BRUCE SPRINGSTEEN: [Il chante et joue] 41 coups de feu...

[Springsteen - American Skin (41 Shots)]

BRUCE SPRINGSTEEN: Si tu écoutes la chanson, tu comprends qu'elle ne prête pas fondamentalement à polémique. Ce n'était pas une diatribe contre qui que ce soit. L'idée n'était pas de faire porter le chapeau à untel ou untel. Elle essayait juste de comptabiliser le coût en vies humaines de ces meurtres et de ces tueries qui continuent jour après jour. Cette chanson a 20 ans. Cette chanson a 20 ans.

BRUCE SPRINGSTEEN: [Il chante] Est-ce un revolver ? Est-ce un portefeuille ? Est-ce un couteau ? Ceci est ta vie... Il n'y a pas de secret... il n'y a pas de secret... pas de secret mon ami... Tu peux te faire tuer juste en vivant... Tu peux te faire tuer juste en vivant... Tu peux te faire tuer juste en vivant... dans ta peau d'Américain... 41 coups de feu...

BRUCE SPRINGSTEEN: C'est ce que nous payons en sang pour ne pas avoir régler...

BRUCE SPRINGSTEEN: [Il chante] 41 coups de feu...

BRUCE SPRINGSTEEN: ...ces sujets-là.

BRUCE SPRINGSTEEN: [Il chante] 41 coups de feu...

BRUCE SPRINGSTEEN: Pour ne pas être capable d'accepter l'autre.

BRUCE SPRINGSTEEN: [Il chante] 41 coups de feu... 41 coups de feu...

BRUCE SPRINGSTEEN: Et ça continue.

BRUCE SPRINGSTEEN: [Il chante] 41 coups de feu... 41 coups de feu...

[La guitare s'arrête]

****

NOTES

(1) Les lois Jim Crow étaient des lois nationales et locales promulguées par les législatures des États du Sud des États-Unis à partir de 1877 jusqu'en 1964. Ces lois ont été mises en place pour entraver l'effectivité des droits constitutionnels des Afro-Américains, acquis au lendemain de la guerre de Sécession. Le nom de Jim Crow lui-même vient de la chanson Jump Jim Crow, une chanson critique des politiques populistes du président démocrate Andrew Jackson, composée et interprétée en 1832 par Thomas D. Rice, qui chante et danse le visage et les mains peints en noir pour caricaturer les Afro-Américains. Dès 1838, Jim Crow est une expression péjorative désignant les personnes noires vivant aux États-Unis.

(2) The Average White Band est un groupe de funk écossais, qui a eu du succès principalement entre 1974 et 1980.

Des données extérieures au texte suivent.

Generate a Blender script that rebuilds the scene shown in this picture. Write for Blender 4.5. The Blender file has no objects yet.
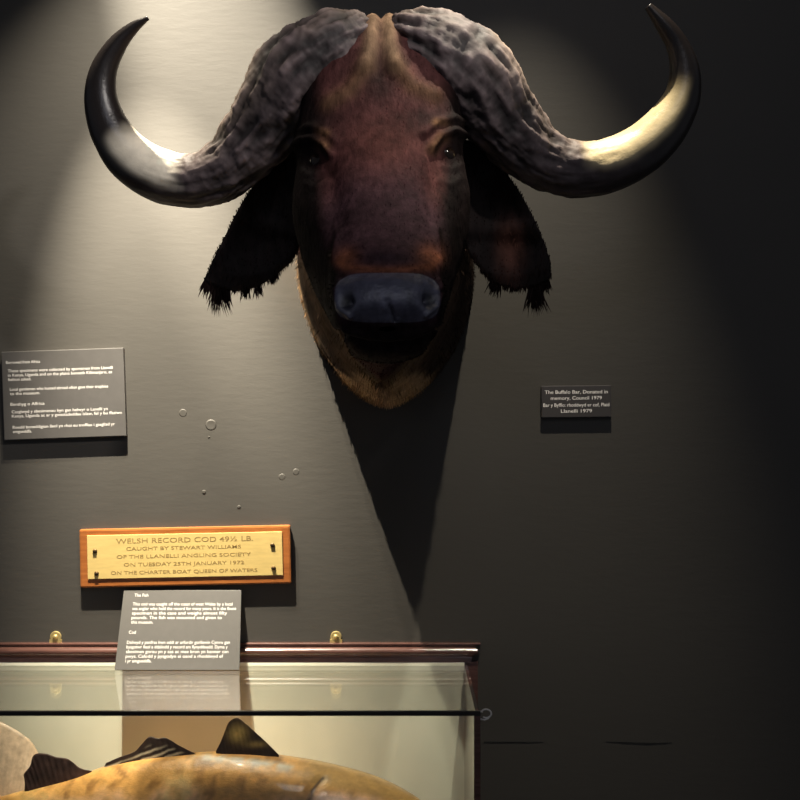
import bpy, math, random
import numpy as np
from mathutils import Vector, Matrix, noise

random.seed(7); rng = np.random.default_rng(7)
SC = bpy.context.scene
COL = SC.collection
CAMD, CAMZ, F = 1.9, 1.6, 1056.0      # camera distance to wall (m), camera height (m), focal length in px (800 px frame)

def at(px, py, dep):
    """world point that stands `dep` metres in front of the wall, surveyed from the photograph"""
    k = (CAMD - dep) / F
    return Vector(((px - 400) * k, -dep, CAMZ - (py - 400) * k))

def proj(V):
    V = np.asarray(V); k = F / (CAMD + V[:, 1])
    return np.stack([400 + V[:, 0] * k, 400 - (V[:, 2] - CAMZ) * k], 1)

# ------------------------------------------------------------------ object helpers
def link(name, me, mat=None, parent=None, smooth=False):
    o = bpy.data.objects.new(name, me); COL.objects.link(o)
    if mat: me.materials.append(mat)
    if parent: o.parent = parent
    if smooth:
        me.polygons.foreach_set('use_smooth', [True] * len(me.polygons))
    return o

def mesh(name, V, Fc):
    me = bpy.data.meshes.new(name)
    me.from_pydata([tuple(map(float, v)) for v in V], [], [tuple(map(int, f)) for f in Fc]); me.update()
    return me

def obj(name, V, Fc, mat, parent=None, smooth=False):
    return link(name, mesh(name, V, Fc), mat, parent, smooth)

def tag(o, label, cat, group=None):
    o['label'] = label; o['category'] = cat
    if group: o['group'] = group
    return o

def empty(name, loc, rot=None):
    o = bpy.data.objects.new(name, None); COL.objects.link(o); o.empty_display_size = .05
    o.location = loc
    if rot: o.rotation_euler = rot
    return o

def struct(o):
    o['kind'] = 'structure'; return o

def box(x0, x1, y0, y1, z0, z1, b=0.0):
    """box (optionally with chamfered edges all round) as V,F"""
    import bmesh
    bm = bmesh.new(); bmesh.ops.create_cube(bm, size=1)
    for v in bm.verts:
        v.co = Vector((x0 + (v.co.x + .5) * (x1 - x0), y0 + (v.co.y + .5) * (y1 - y0), z0 + (v.co.z + .5) * (z1 - z0)))
    if b: bmesh.ops.bevel(bm, geom=bm.edges[:], offset=b, segments=2, affect='EDGES', profile=.6)
    bm.verts.index_update()
    V = [v.co.copy() for v in bm.verts]; Fc = [[v.index for v in f.verts] for f in bm.faces]
    bm.free(); return V, Fc

def merge(*parts):
    V, Fc = [], []
    for v, f in parts:
        n = len(V); V += list(v); Fc += [[i + n for i in q] for q in f]
    return V, Fc

def tube(pts, rad, n=12, cap=True):
    pts = [Vector(p) for p in pts]; V, Fc = [], []
    if not hasattr(rad, '__len__'): rad = [rad] * len(pts)
    up = Vector((0, 0, 1)); nrm = None
    for i, p in enumerate(pts):
        t = (pts[min(i + 1, len(pts) - 1)] - pts[max(i - 1, 0)]).normalized()
        if nrm is None: nrm = t.orthogonal().normalized()
        nrm = (nrm - t * nrm.dot(t)).normalized(); bi = t.cross(nrm)
        for k in range(n):
            a = 2 * math.pi * k / n
            V.append(p + (nrm * math.cos(a) + bi * math.sin(a)) * rad[i])
    for i in range(len(pts) - 1):
        for k in range(n):
            Fc.append([i * n + k, i * n + (k + 1) % n, (i + 1) * n + (k + 1) % n, (i + 1) * n + k])
    if cap:
        Fc.append(list(range(n))[::-1]); Fc.append([(len(pts) - 1) * n + k for k in range(n)])
    return V, Fc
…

(3) Earth, Wind and Fire est un groupe de jazz-funk, formé en 1969.

(4) Avec la sortie de son album Born to Run en 1975, Bruce Springsteen devient la première rockstar à faire les couvertures simultanément des magazines Time et Newsweek la même semaine, en octobre 1975.

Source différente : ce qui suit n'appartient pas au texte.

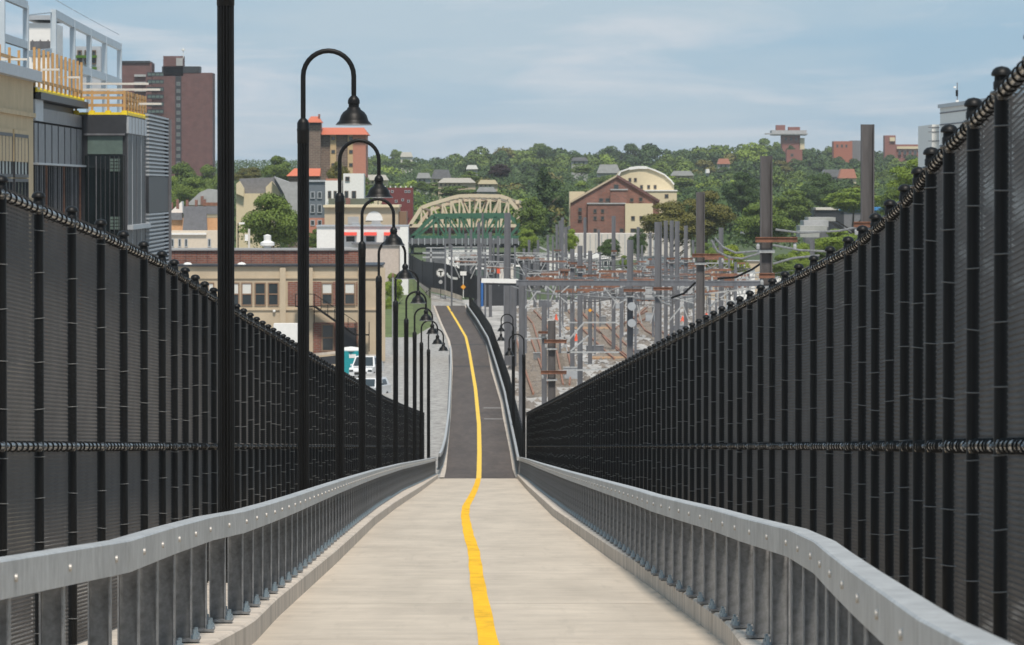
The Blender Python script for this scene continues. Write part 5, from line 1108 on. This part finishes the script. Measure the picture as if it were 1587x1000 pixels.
def tpx(cx_, top, wpx_, bot, Y, label, key, group=None):     # tree seen over photo pixels at distance Y
    a = P(cx_, top, Y); b_ = P(cx_, bot, Y); W_ = wpx_*Y/F; zb = min(b_.z, terr(Y) + 1); H_ = a.z - b_.z
    o = thing('tree', label, 'tree', (a.x, Y, b_.z), random.uniform(0, 6.28), group)
    s_ = W_/10 if key != 'cone' else W_/6
    link('crown', CR[key], o, (0,0,0), 0, (s_, s_, H_/10 if key != 'cone' else H_/14)); link('trunk', random.choice(TRK), o, (0,0,min(0, terr(Y) - b_.z)), 0, (s_, s_, (H_ + max(0, b_.z - terr(Y)))/10*.9)); return o
random.seed(11)
named = [(424,290,112,392,660,'big green tree directly left of the second lamp post',('f',0,'mid')), (490,352,40,392,650,'small green bush right of the second lamp post',('f',1,'mid')), (432,238,62,292,1150,'rounded green tree against the sky above the gabled house',('f',1,'mid')), (385,256,60,290,1200,'brownish green low tree left of the tree above the gabled house',('f',0,'olive')),
 (525,246,40,300,900,'green tree in front of the storage tower foot',(0,'olive')), (562,268,40,330,880,'green tree right of the white townhouse',(1,'mid')), (610,420,44,470,560,'light green young tree between the lamp posts at the path end',('f',1,'light')), (606,455,30,492,550,'light green shrub below the young tree',('f',0,'light')),
 (775,253,44,276,1400,'dark purple copper beech on the hill above the truss bridge','plum'), (843,262,58,362,1000,'tall dark conifer right of the truss bridge','cone'), (826,300,60,372,860,'muted green tree at the right end of the truss bridges',(2,'mid')), (818,350,40,395,800,'bright green bush low beside the yard columns',('f',0,'light')),
 (885,352,30,392,700,'small bright green tree at the foot of the brick gable',('f',1,'light')), (945,366,40,402,700,'dark small tree in front of the white warehouse',('f',0,'dark')), (990,350,34,400,690,'small dark tree right of the one before the white warehouse',('f',1,'dark')), (968,394,24,420,560,'small green shrub near the insulator column',('f',1,'mid')),
 (1040,305,112,382,760,'wide olive green tree right of the brick gable',('f',0,'olive')), (1095,290,96,372,780,'olive brown tree behind the dark column with cross arm',('f',1,'olive')), (1150,262,66,330,1050,'dark green rounded tree left of the second tallest column',('f',1,'dark')), (1185,308,104,380,820,'bright green broad tree behind the second tallest column',('f',0,'mid')),
 (1228,290,90,350,1000,'green tree left of the dark rounded tree',('f',1,'mid')), (1272,262,80,330,1150,'dark domed tree between the two tallest columns',('f',0,'dark')), (1322,288,120,330,900,'bright green low tree crowding the tallest column',('f',1,'light')), (1395,288,90,345,760,'green tree right of the tallest column',('f',0,'mid')),
 (1425,240,110,320,700,'large light green tree rising to the grey panel building',('f',1,'light')), (1130,375,70,430,600,'yellow green bush behind the pale grey column',('f',0,'yellow')), (1092,372,50,420,640,'dark green bush behind the dark column with cross arm',('f',1,'mid')), (1215,390,60,435,600,'green shrub beneath the white stepped building',('f',0,'mid')),
 (1300,352,90,400,560,'green shrubs low behind the right fence top',('f',1,'light')), (1268,366,80,420,620,'leafy green shrub hiding the foot of the white stepped building',('f',1,'mid')), (1240,372,50,425,610,'leafy bush left below the white stepped building',('f',0,'light')), (1355,340,60,380,600,'green shrub at the foot of the tallest column',('f',0,'mid')), (285,244,84,330,1150,'green tree in front of the brick high rise',('f',0,'mid')), (325,250,64,330,1250,'green tree right of the one before the brick high rise',('f',1,'mid')), (262,262,50,345,1050,'lighter green tree at the louvred corner',('f',0,'light')),
 (900,300,60,345,1050,'green tree behind the left side of the brick gable',(2,'dark')), (860,275,64,340,1100,'dark green tree right of the tall conifer',(3,'dark')), (300,270,80,335,1000,'lower green tree before the brick high rise',('f',1,'mid'))]
for cx_, top, w_, bot, Y, lb, key in named: tpx(cx_, top, w_, bot, Y, lb, key)
for x0,y0,x1,y1,y2,Y,rm,wm,lb in hs:      # trees that stand before the hillside houses
    tpx((x0+x1)/2 + random.uniform(-3, 3), y1 + (y2-y1)*.45, (x1-x0)*random.uniform(1.3, 1.6) + 8, y2 + 16, Y - 22, 'tree before the ' + lb, (random.randrange(5), random.choice(['mid', 'dark', 'mid'])))
for cx_, top, w_, Y, lb in ((1207,228,34,2450,'left foot of the hilltop brick hall'),(1245,230,34,2440,'right foot of the hilltop brick hall'),(1232,243,44,2250,'small square brick block'),(1300,240,40,2400,'left of the wide brick school'),(1325,244,40,2380,'right of the wide brick school'),(1378,238,40,2440,'corner tower of the brick school'),(1412,238,54,2420,'long wing of the brick school'),(1226,224,18,2440,'middle of the hilltop brick hall')):
    tpx(cx_, top, w_, top + w_*.9, Y, 'dark green tree before the ' + lb, (random.randrange(5), 'dark'))
SK = [(255,252),(330,262),(372,268),(400,268),(440,250),(480,262),(560,250),(572,236),(620,229),(650,243),(690,233),(735,224),(770,214),(790,236),(820,222),(845,214),(880,228),(905,231),(960,222),(1015,219),(1060,227),(1085,222),(1110,214),(1130,232),(1160,214),(1200,212),(1240,222),(1290,221),(1340,226),(1400,232),(1440,240),(1590,250)]
LBL = {'mid': 'green broadleaf tree in the wooded hillside', 'dark': 'dark green tree in the wooded hillside', 'light': 'lighter green tree in the wooded hillside', 'olive': 'olive tinted tree in the wooded hillside'}
cnt = 0
ZN = [(345, 'before the brick high rise'), (545, 'left of the storage tower'), (640, 'right of the storage tower'), (740, 'above the left of the truss bridge'), (830, 'above the right of the truss bridge'), (890, 'left of the brick gable'), (970, 'above the brick gable'),
      (1060, 'above the barrel roof'), (1120, 'just right of the barrel roof'), (1190, 'left of the second tallest column'), (1260, 'below the hilltop hall'), (1340, 'left of the tallest column'), (9999, 'right of the tallest column')]
def hill_label(px, frac, s_, k_):
    z = next(t for x, t in ZN if px < x); r_ = 'on the hill crest' if frac == 0 else ('on the upper slope' if frac < .4 else ('on the middle slope' if frac < .65 else 'at the hill foot'))
    return f"{'broad' if s_ > 2.4 else ('small' if s_ < 1.8 else 'rounded')} {dict(mid='green', dark='dark green', light='light green', olive='olive green')[k_]} tree {r_} {z}"
for Y, step, frac in ((2600, 30, 0.0), (2350, 27, .12), (2100, 31, .26), (1850, 34, .40), (1600, 38, .54), (1380, 44, .69), (1200, 52, .84), (1060, 60, 1.0)):
    px = 235 + random.uniform(0, step)
    while px < 1470:
        sk = interp(px, SK); yb = 318 if px > 560 else 300; top = sk + (yb - sk)*frac + random.uniform(-3, 5) + (random.uniform(-7, 5) if frac > 0 else 0)
        if frac == 0: top = sk + random.uniform(-1.5, 4)
        w_ = step*random.choice((1.5, 1.9, 2.2, 2.6, 3.0))*(1.15 if frac < .3 else 1); skip = False
        if 335 < px < 362 or 500 < px < 545: skip = False
        if frac > .5 and px < 560: skip = px > 340
        if frac > .9 and (870 < px < 1060): skip = True
        # leave the hill houses in view
        for x0,y0,x1,y1,y2,Yh,*_ in hs:
            if Y < Yh and x0 - w_*.18 < px < x1 + w_*.18 and top < y2: top = max(top, y1 + random.uniform(-4, 0))
        for x0, x1, yy, Yh in ((1200,1248,232,2500),(1219,1243,248,2300),(1292,1321,246,2450),(1372,1440,243,2500),(232,330,247,1500),(187,232,247,1500)):
            if Y < Yh and x0 - w_*.35 < px < x1 + w_*.35 and top < yy: top = yy - 2 + random.uniform(0, 3)
        if not skip and cnt < 290:
            k_ = random.choices(['mid', 'dark', 'light', 'olive'], [5, 4.5, .4, .6] if frac < .5 else [5, 2.5, 1.5, 1.2])[0]
            tpx(px, top, w_, top + w_*random.uniform(.8, 1.1), Y, hill_label(px, frac, w_/step, k_), (random.randrange(5), k_), 'trees of the wooded hillside'); cnt += 1
        px += step*random.uniform(.8, 1.2)
print('hill trees', cnt)
# undergrowth that fills the hillside; dark leaf colour paints in shade between the crowns
q = []
rr = np.random.default_rng(3); n = 150000
Yr = rr.uniform(930, 2750, n); Xr = PX(200, 1)*1.0*Yr + rr.random(n)*(PX(1500, 1) - PX(200, 1))*Yr
zt_ = np.interp(Yr, [p[0] for p in HT], [p[1] for p in HT]) + rr.uniform(0, 1, n)**.6*np.where(Yr > 1000, 4.5, 1.5)
pos = np.stack([Xr, Yr, zt_], 1); nrm = rr.normal(size=(n, 3)) + np.array([0, -.5, .9]); nrm /= np.linalg.norm(nrm, axis=1)[:, None]
t_ = np.cross(nrm, rr.normal(size=(n, 3))); t_ /= np.linalg.norm(t_, axis=1)[:, None]; b_ = np.cross(nrm, t_); sz = rr.uniform(.22, .5, n)[:, None]
qq = np.stack([pos - t_*sz, pos - b_*sz*.7, pos + t_*sz, pos + b_*sz*.7], 1).reshape(-1, 3)
tag(link('undergrowth', crown_mesh(qq, LM['dark'], 'undergrowth')), kind='stuff')
# haze
hz = MB().box(-1200, 1200, -320, 8800, -64, 80).mesh('haze'); ho = link('haze', hz); ho['kind'] = 'stuff'
hm = bpy.data.materials.new('haze'); hm.use_nodes = True; t = hm.node_tree; t.nodes.remove(t.nodes['Principled BSDF']); v = t.nodes.new('ShaderNodeVolumePrincipled'); v.inputs['Color'].default_value = (.9, .95, 1, 1); v.inputs['Density'].default_value = 0.00006; t.links.new(v.outputs[0], t.nodes['Material Output'].inputs['Volume']); hz.materials.append(hm)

(5) John Lewis (1940-2020) était un militant et homme politique américain. Figure du Mouvement américain des droits civiques, il a été avec Martin Luther King et James Lawson, l'un des théoriciens de l'action non violente.

(6) James Baldwin (1924-1987) était un écrivain américain, auteur de romans, de poésies, de nouvelles, de pièces de théâtre et d’essais. Ses essais explorent les non-dits et les tensions sous-jacentes autour des distinctions raciales, sexuelles et de classe au sein des sociétés occidentales, en particulier dans l'Amérique du milieu du XXe siècle.

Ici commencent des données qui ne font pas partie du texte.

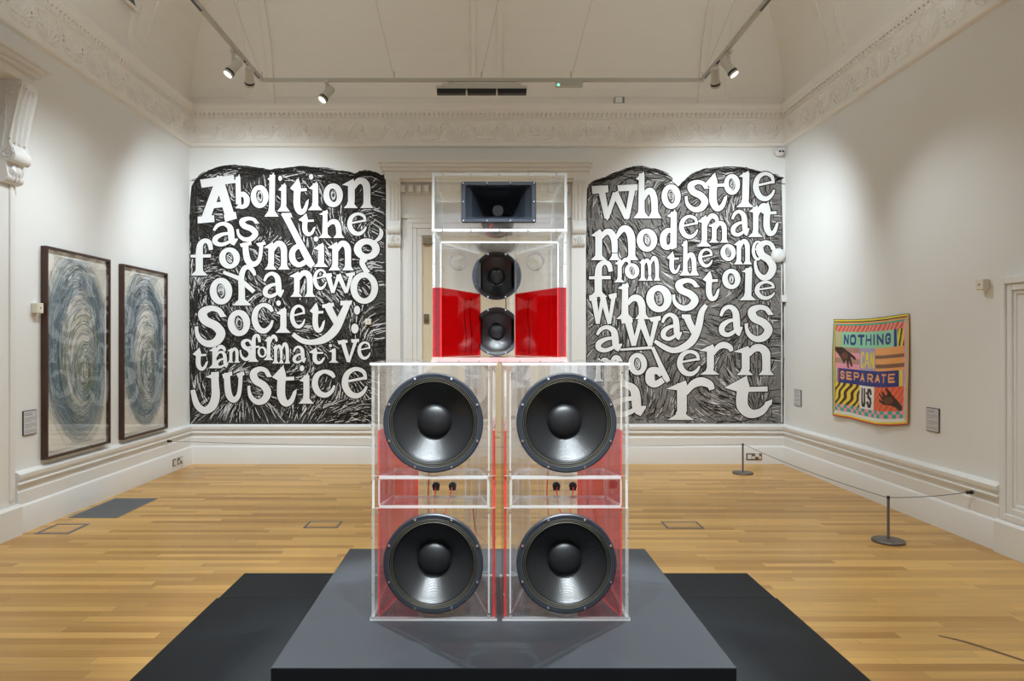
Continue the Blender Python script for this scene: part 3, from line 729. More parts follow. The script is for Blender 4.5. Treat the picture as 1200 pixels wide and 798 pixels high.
def mural(name, label, outline, letters, custom, smear, seed, n_dark, n_light, flow):
    rr = random.Random(seed)
    mb = MB(); add_polys(mb, [outline], .001)
    root = mb.build(name, smear, recalc=False)
    tag(root, label, 'mural')
    us = [p[0] for p in outline]; vs = [p[1] for p in outline]
    nf = smooth_noise(seed)
    def stroke(u, v, ang, L, w, bend):
        pts = []
        a = ang-bend/2; x, y = u-math.cos(ang)*L/2, v-math.sin(ang)*L/2
        for i in range(5):
            pts.append((x, y, w*(.45+.55*math.sin(PI*(i+.6)/5.2)))); x += math.cos(a)*L/4; y += math.sin(a)*L/4; a += bend/4
        return pts
    def field(n, off, wr, mb, keep):
        made = 0
        while made < n:
            u, v = rr.uniform(min(us), max(us)), rr.uniform(min(vs), max(vs))
            if not inside(outline, u, v) or not keep(u, v): made += .2; continue
            ang, sp, L = flow(u, v, nf)
            ang += rr.gauss(0, sp); L *= rr.uniform(.6, 1.3)
            p = stroke(u, v, ang, L, rr.uniform(*wr), rr.uniform(-.5, .5))
            if all(inside(outline, q[0], q[1]) for q in (p[0], p[-1])) or (v < 215 and rr.random() < .35 and inside(outline, p[2][0], p[2][1])):
                add_polys(mb, free(p, 0, False), off); made += 1
            else: made += .2
    ml = MB()
    nk = smooth_noise(seed+50)
    field(n_light, .0026, (.33, .88), ml, lambda u, v: nk(u*2.2, v*2.2) > -.12 or (u < 440 and v > 470))
    md = MB()
    field(n_dark, .0041, (.5, 1.3), md, lambda u, v: True)
    # ragged dark rim along the top and the sides
    for i in range(len(outline)-1):
        a, b = outline[i], outline[i+1]
        for _ in range(4):
            t = rr.random(); u, v = a[0]+(b[0]-a[0])*t, a[1]+(b[1]-a[1])*t
            ang = math.atan2(b[1]-a[1], b[0]-a[0]); d = rr.uniform(0, 6.0) if v < 225 else rr.uniform(0, 2.5)
            cx = sum(us)/len(us); sgn = 1 if (cx-u) > 0 else -1
            if v < 225: v += d
            else: u += sgn*d
            p = stroke(u, v, ang+rr.gauss(0,.06), rr.uniform(9, 22), rr.uniform(.5, 1.0), rr.uniform(-.35,.35))
            if inside(outline, p[0][0], p[0][1]+1.2) and inside(outline, p[-1][0], p[-1][1]+1.2): add_polys(md, free(p, 0, False), .0041)
    # dark contour drawn round every letter
    for ch, *box in letters: add_polys(md, glyph(ch, box, 1.25), .0056)
    add_polys(md, custom(1.25), .0056)
    md.build('charcoal_hatching', M['charcoal'], parent=root, recalc=False)
    for ch, *box in letters: add_polys(ml, glyph(ch, box), .0085)
    add_polys(ml, custom(0), .0085)
    ml.build('lettering', M['bare'], parent=root, recalc=False)
    # scribble inside the round letters
    ms = MB()
    for ch, *box in letters:
        if ch != 'o': continue
        cx, cy, w, h = (box[0]+box[2])/2, (box[1]+box[3])/2, box[2]-box[0], box[3]-box[1]
        for q in range(5):
            a0 = rr.uniform(0, 6); r = rr.uniform(.04, .15)
            pts = [(cx+w*r*math.cos(a0+t*.7), cy+h*r*1.7*math.sin(a0+t*.7), .45) for t in range(7)]
            add_polys(ms, free(pts), .0070)
    ms.build('scribble', M['bare'], parent=root, recalc=False)
    return root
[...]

(7) Get Out (2017) est un film américain écrit et réalisé par Jordan Peele.

(8) Ta-Nehisi Coates est un écrivain et journaliste américain, qui publia en 2014 un long essai dans le magazine The Atlantic, où il relança, à l'échelle nationale, les réflexions sur la dette du gouvernement américain envers les descendants des esclaves.

(9) Entre le 11 et 12 août 2017, une série de rassemblements de l'extrême droite américaine a été organisée à Charlottesville en Virginie (États-Unis), pour protester contre le retrait de la statue de Robert Lee. Ces défilés ont rassemblé des suprémacistes et nationalistes blancs, des néonazis et des miliciens. Le défilé nocturne s'est fait à la lumière des torches tiki, symbole polynésien détourné.

(10) "L’arc de l’univers moral est long, mais il tend vers la justice" est une citation de Martin Luther King.

Cet épisode a été diffusé pour la première fois le 22 février 2021.